_EXERCISE DIRECTIONS_
Start at the first line of the material below and retype each line through the one containing "COL = S.collection", exactly.

# start of INFORMATION PROVIDED

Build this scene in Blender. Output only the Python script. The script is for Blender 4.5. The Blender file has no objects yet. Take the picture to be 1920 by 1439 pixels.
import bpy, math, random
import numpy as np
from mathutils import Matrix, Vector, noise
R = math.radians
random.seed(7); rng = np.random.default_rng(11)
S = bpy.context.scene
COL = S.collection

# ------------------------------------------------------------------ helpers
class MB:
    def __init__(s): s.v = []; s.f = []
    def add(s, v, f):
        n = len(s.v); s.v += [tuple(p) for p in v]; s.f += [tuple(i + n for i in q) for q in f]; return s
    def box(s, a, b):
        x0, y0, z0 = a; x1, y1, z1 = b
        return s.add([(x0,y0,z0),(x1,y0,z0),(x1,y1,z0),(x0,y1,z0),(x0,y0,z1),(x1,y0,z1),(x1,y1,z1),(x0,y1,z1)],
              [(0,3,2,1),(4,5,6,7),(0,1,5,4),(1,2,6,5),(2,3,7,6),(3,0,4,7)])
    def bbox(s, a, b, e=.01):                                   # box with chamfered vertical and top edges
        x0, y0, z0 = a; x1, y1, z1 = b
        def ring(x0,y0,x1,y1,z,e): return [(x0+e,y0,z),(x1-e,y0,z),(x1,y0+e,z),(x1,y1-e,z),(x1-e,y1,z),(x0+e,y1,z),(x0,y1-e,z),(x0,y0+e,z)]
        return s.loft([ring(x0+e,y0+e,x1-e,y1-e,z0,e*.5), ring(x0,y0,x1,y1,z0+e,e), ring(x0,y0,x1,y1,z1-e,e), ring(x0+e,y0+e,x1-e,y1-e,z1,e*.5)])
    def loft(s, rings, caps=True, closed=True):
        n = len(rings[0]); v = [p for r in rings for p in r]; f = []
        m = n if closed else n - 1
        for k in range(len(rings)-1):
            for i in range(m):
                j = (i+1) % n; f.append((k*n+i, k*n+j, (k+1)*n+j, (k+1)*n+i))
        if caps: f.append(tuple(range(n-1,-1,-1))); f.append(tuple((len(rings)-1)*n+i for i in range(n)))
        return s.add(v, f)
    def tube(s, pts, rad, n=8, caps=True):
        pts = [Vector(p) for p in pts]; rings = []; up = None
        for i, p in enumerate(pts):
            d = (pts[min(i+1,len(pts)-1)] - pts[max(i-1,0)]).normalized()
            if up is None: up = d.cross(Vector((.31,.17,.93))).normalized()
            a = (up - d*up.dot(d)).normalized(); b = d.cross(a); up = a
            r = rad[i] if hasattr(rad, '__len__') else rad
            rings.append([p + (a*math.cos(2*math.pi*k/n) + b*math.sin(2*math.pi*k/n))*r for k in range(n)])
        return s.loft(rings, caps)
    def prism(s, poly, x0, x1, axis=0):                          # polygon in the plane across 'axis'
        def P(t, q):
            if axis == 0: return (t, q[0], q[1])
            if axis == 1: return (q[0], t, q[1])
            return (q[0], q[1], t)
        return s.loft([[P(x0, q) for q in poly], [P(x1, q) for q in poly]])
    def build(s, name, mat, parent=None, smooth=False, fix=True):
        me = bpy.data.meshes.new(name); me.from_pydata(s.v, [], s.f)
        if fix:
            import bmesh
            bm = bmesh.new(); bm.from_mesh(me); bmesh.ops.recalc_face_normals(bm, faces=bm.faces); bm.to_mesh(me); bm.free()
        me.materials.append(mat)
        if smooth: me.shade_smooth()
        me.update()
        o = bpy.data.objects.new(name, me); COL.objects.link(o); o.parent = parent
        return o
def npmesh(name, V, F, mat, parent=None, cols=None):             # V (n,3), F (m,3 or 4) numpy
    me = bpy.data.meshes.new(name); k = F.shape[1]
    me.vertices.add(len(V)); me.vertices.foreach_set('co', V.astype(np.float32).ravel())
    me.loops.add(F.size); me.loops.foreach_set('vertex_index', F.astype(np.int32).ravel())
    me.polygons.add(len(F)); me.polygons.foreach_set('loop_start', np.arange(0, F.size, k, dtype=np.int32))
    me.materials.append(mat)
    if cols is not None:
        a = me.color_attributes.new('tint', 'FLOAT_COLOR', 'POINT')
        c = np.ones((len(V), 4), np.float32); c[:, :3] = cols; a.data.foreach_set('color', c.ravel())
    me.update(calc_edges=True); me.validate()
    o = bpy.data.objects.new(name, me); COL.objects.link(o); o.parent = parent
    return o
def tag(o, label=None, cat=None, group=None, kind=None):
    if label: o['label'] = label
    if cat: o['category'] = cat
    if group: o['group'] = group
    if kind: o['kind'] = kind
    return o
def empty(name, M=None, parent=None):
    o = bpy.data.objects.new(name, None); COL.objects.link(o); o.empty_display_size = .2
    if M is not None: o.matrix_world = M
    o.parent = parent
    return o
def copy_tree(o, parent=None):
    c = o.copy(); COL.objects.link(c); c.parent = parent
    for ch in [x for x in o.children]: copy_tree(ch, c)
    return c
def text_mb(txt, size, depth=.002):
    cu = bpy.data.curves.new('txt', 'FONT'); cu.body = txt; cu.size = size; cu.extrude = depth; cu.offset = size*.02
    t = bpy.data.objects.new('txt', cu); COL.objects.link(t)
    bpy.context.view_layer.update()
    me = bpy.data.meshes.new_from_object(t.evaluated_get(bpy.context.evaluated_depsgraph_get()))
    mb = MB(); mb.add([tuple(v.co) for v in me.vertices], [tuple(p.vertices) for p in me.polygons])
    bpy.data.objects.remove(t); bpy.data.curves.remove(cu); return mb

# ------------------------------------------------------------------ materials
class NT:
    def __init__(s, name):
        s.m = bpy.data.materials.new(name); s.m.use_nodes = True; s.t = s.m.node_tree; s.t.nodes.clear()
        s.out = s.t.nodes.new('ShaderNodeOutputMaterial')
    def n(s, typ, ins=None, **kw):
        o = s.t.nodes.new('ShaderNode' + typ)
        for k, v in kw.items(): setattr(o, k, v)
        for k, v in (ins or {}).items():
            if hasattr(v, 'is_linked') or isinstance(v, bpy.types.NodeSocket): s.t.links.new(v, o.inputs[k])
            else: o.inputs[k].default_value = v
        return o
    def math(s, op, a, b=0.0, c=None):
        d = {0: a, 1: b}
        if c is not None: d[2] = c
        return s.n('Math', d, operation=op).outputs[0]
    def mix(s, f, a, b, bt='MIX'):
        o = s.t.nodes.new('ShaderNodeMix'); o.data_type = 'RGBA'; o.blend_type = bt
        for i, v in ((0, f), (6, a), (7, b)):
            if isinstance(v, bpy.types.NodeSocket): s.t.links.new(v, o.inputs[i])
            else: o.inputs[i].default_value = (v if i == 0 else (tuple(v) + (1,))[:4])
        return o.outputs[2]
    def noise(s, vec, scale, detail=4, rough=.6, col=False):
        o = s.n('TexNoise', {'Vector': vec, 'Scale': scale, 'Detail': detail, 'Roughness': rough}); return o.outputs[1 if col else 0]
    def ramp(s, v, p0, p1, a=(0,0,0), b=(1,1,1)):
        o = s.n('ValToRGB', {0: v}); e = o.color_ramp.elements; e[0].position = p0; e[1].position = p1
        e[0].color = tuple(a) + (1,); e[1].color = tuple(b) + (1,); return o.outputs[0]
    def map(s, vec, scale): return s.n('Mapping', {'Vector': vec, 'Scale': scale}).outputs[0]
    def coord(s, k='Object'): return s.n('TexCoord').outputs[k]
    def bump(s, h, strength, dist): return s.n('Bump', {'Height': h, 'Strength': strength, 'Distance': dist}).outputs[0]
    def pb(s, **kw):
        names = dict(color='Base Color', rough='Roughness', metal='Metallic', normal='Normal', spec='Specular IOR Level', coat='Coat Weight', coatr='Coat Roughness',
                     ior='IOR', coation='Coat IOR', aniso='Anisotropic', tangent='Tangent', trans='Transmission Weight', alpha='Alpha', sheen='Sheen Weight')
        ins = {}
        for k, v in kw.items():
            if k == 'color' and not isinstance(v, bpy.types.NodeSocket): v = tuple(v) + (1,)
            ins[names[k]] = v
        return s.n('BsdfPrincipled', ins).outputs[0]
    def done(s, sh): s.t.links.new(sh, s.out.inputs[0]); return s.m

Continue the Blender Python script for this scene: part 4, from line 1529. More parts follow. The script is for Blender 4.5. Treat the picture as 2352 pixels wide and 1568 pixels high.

# end of INFORMATION PROVIDED

_CORRECT RESULT_
Build this scene in Blender. Output only the Python script. The script is for Blender 4.5. The Blender file has no objects yet. Take the picture to be 1920 by 1439 pixels.
import bpy, math, random
import numpy as np
from mathutils import Matrix, Vector, noise
R = math.radians
random.seed(7); rng = np.random.default_rng(11)
S = bpy.context.scene
COL = S.collection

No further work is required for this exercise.